Microsoft Admits NT Has Serious Security Flaw.
Published:
28 August 1999 y., Saturday
Microsoft has acknowledged a serious security flaw in NT when used with Service Pack 4 (SP4) -- probably the most commonly deployed version of its operating system. The flaw enables hackers to masquerade as trusted hosts to get access to secure systems, using so-called Predictable IP Sequence Numbering - something that was identified and fixed in Unix systems several years ago, according to Richard Thomas, head of Winterfold Datacomm (Guildford, UK), a networking consultancy. Security problems had been found in earlier versions of NT, but the bundle of patches and fixes in SP4 were supposed to have made everything watertight. That_s proved not to be the case, according to NTA Monitor (Rochester, UK), a consultancy that conducts security audits on corporate systems by simulating hacker attacks over the Internet.
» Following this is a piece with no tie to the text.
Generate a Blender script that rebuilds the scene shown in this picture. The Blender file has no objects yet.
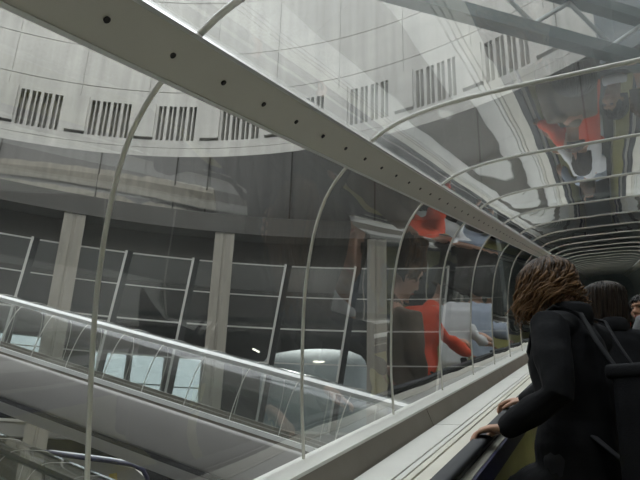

When conducting such an audit, it came across Predictable IP Sequence Numbering at a customer site using NT with SP4. After doing bench tests to establish
that the problem was generic to NT and SP4, NTA-Monitor contacted Microsoft. After nearly three weeks of deliberations, Microsoft has come clean. Sunil Gopal, a technical specialist at Microsoft,
acknowledged the problem on Tuesday in a memo to Roy Hills, NTA-Monitor_s testing development director. His memo says fault has been eliminated in Windows 2000 and "will be back-ported to NT 4.0 in a future SP release."